I noticed that while plate solving on the Raspberry Pi 4 that it was only taxing a single core on the system. Now the Pi4 already performs much better than the Pi3. But I can't help but wonder how much faster it would solve an image if it could task all 4 cores. Is there any way to implement multithreading for astrometry?
Isn't the inparallel option exactly what you are looking for? According to the astrometry.cfg file:
# Check the indices in parallel?
#
# -if the indices you are using take less than 2 GB of space, and you have at least
# as much physical memory as indices, then you want this enabled.
#
# -if you are using a 64-bit machine and you have enough physical memory to contain
# the indices you are using, then you want this enabled.
#
# -otherwise, leave it commented-out.
Nope that option keeps multiple index files in memory at the same time so it doesn’t have to keep loading them. It still has to wait for one file to be checked before moving to the next.
The desired option would use more than one computer core at the same time to solve images. Another words, it could check several files at the same time.
Thanks for the clarification. The documentation of that option is a bit misleading! "Check the indices in parallel?" should read "Load the indices in parallel?".

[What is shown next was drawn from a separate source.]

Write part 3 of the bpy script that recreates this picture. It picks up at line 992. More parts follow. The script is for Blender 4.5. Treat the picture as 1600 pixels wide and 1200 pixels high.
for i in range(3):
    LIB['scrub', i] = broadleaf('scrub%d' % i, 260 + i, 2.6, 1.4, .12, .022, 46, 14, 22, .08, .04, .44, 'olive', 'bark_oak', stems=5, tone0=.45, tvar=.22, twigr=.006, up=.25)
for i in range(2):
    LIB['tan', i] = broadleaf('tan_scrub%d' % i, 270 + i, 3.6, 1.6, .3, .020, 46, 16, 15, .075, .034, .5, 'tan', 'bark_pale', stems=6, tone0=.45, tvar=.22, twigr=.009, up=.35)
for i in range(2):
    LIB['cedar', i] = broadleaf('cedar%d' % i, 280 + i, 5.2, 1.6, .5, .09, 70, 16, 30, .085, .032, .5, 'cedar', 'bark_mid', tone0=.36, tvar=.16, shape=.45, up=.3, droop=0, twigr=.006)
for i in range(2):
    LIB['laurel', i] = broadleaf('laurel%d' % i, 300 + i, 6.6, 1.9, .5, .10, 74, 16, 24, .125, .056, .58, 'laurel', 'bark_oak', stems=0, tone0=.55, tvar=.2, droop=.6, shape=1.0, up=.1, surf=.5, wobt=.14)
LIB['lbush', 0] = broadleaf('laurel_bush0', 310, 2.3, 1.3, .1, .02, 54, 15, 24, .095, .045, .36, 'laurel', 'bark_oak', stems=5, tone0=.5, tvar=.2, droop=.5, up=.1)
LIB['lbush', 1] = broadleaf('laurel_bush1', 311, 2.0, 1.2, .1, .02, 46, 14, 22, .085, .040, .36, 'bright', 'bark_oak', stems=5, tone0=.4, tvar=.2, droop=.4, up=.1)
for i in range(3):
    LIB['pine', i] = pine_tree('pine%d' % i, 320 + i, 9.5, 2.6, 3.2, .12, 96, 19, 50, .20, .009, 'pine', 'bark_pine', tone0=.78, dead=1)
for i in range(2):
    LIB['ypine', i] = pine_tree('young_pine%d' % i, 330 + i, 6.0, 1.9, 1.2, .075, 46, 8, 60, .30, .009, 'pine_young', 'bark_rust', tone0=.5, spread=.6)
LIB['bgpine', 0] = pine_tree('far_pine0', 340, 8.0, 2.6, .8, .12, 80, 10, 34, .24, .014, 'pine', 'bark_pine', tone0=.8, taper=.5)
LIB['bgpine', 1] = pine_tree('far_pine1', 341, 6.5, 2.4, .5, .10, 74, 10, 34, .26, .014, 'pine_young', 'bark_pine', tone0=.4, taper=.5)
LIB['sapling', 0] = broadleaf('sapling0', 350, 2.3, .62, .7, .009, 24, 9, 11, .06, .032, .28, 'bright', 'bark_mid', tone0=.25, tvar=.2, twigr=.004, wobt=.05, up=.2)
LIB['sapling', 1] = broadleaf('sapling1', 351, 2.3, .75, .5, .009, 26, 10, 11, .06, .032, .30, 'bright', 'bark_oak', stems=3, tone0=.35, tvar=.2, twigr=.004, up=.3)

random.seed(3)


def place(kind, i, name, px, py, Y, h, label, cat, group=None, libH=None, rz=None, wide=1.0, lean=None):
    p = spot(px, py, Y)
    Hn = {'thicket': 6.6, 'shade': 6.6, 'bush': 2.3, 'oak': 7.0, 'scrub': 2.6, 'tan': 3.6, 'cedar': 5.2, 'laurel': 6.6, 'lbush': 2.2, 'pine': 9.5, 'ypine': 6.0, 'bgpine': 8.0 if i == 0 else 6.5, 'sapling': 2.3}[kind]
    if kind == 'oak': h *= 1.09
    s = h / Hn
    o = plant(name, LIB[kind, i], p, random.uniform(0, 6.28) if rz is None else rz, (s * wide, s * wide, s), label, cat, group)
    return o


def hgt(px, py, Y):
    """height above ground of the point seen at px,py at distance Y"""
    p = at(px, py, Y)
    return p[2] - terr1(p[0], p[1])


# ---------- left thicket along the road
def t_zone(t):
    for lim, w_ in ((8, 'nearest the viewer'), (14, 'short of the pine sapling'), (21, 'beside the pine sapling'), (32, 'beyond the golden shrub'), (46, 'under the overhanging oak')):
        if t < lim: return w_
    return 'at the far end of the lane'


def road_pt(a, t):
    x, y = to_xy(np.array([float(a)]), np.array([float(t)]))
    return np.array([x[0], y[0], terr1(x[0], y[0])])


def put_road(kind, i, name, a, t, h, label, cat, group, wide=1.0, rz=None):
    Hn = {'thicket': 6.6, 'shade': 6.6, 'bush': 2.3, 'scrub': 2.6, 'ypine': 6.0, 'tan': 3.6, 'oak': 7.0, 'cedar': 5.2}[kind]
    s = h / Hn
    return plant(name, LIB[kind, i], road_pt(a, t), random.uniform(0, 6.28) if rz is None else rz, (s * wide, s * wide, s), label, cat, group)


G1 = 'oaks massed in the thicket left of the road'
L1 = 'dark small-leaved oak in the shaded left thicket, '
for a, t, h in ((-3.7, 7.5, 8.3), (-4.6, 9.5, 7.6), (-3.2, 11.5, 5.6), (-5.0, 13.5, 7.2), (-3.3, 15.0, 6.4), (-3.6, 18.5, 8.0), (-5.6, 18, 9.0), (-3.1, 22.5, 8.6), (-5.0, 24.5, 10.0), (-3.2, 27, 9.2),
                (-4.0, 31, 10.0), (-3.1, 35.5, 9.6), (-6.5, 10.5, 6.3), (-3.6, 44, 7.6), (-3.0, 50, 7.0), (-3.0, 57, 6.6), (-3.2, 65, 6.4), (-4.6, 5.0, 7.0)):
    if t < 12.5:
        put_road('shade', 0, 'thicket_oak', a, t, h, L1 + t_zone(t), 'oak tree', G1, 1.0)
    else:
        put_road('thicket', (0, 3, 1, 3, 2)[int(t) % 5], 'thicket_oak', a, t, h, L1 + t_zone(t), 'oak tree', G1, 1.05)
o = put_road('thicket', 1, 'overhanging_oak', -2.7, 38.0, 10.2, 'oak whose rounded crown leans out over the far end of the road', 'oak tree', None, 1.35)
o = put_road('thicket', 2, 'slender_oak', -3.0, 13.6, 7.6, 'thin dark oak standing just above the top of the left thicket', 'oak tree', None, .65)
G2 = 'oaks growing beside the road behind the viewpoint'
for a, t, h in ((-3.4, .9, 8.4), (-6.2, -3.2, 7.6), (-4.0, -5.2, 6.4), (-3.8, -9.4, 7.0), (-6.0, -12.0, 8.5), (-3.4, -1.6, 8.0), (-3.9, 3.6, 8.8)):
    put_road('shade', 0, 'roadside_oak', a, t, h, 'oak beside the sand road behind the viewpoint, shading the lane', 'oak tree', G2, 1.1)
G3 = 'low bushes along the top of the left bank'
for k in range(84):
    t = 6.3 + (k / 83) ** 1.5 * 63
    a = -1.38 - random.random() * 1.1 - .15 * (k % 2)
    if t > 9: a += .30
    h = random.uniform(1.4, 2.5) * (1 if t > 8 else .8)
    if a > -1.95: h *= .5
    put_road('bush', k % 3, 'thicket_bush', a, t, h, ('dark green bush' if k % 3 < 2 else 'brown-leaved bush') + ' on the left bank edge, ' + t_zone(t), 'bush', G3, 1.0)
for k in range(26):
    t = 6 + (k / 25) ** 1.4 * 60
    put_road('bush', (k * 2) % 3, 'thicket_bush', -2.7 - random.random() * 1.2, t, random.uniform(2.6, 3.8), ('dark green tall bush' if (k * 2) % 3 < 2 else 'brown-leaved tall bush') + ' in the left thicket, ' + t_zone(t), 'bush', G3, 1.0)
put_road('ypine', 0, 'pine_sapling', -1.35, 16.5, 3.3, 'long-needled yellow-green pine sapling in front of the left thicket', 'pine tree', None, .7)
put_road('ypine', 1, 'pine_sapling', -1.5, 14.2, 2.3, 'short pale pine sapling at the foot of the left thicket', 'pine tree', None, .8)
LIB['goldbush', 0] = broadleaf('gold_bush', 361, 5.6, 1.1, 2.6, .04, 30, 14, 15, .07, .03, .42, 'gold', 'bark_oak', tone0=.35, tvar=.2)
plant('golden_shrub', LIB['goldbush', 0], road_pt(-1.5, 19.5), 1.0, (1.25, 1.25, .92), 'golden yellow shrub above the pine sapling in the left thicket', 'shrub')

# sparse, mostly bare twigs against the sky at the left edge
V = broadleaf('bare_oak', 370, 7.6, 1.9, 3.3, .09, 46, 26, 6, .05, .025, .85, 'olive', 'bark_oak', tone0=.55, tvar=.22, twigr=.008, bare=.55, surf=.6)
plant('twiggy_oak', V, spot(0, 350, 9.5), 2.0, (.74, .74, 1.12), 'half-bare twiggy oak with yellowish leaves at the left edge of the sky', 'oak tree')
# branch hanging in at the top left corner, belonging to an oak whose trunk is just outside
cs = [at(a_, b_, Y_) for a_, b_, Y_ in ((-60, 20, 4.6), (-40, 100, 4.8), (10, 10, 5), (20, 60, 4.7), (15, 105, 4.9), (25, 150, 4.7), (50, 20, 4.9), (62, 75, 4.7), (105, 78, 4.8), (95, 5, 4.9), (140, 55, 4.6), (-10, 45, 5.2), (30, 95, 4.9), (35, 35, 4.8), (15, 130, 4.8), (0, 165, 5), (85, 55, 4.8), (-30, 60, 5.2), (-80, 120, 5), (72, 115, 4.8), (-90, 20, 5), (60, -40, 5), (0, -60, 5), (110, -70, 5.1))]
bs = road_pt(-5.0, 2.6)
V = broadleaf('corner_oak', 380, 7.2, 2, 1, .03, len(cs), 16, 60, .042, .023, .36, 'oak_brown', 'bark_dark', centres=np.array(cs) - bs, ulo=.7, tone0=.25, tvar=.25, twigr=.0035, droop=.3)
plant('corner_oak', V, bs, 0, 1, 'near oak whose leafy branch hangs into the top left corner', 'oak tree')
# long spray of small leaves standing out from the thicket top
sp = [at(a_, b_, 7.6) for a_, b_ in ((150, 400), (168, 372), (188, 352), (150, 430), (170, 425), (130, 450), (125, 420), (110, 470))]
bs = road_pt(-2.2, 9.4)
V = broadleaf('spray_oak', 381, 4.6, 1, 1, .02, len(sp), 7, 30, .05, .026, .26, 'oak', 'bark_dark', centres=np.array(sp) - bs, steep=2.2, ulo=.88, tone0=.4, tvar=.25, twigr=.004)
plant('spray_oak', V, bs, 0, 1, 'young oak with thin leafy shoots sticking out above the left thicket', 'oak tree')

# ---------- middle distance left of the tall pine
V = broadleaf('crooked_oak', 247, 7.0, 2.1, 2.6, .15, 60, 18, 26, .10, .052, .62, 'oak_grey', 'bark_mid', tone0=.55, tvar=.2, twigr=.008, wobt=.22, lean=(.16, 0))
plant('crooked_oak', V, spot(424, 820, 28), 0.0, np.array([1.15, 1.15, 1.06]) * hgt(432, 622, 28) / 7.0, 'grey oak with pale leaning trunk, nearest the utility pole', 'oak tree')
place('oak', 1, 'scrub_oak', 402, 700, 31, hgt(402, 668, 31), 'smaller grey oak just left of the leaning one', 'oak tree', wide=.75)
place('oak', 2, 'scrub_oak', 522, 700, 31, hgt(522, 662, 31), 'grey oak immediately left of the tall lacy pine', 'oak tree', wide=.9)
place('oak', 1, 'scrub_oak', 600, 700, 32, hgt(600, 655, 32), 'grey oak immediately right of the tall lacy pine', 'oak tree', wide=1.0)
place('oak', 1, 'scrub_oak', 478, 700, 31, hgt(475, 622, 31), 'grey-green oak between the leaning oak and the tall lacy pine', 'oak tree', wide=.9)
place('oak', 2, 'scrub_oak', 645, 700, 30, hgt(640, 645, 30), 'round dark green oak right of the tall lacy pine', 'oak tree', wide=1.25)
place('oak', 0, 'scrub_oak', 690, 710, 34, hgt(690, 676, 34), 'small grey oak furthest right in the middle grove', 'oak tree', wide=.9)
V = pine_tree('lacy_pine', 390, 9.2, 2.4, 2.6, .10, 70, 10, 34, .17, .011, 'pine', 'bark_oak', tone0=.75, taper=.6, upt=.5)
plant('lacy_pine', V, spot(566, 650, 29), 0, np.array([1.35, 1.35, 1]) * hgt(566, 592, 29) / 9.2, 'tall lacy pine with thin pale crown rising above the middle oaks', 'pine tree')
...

It just so happens I was speaking to a man at my last RASC meeting who was working on redeveloping the way astrometry.net works on Windows. If I see him again I will inquire about multithreading.
From the looks of it he is working on making that obsolete. Something about no longer running within a UNIX shell. I didn't have a chance to go into great detail.
ANSVR runs a simple web server within a Cygwin environment but the underlying software that performs the actual plate solving still is astrometry.net. I am afraid that it will take more than getting rid of Cygwin to make it truly mtithreading.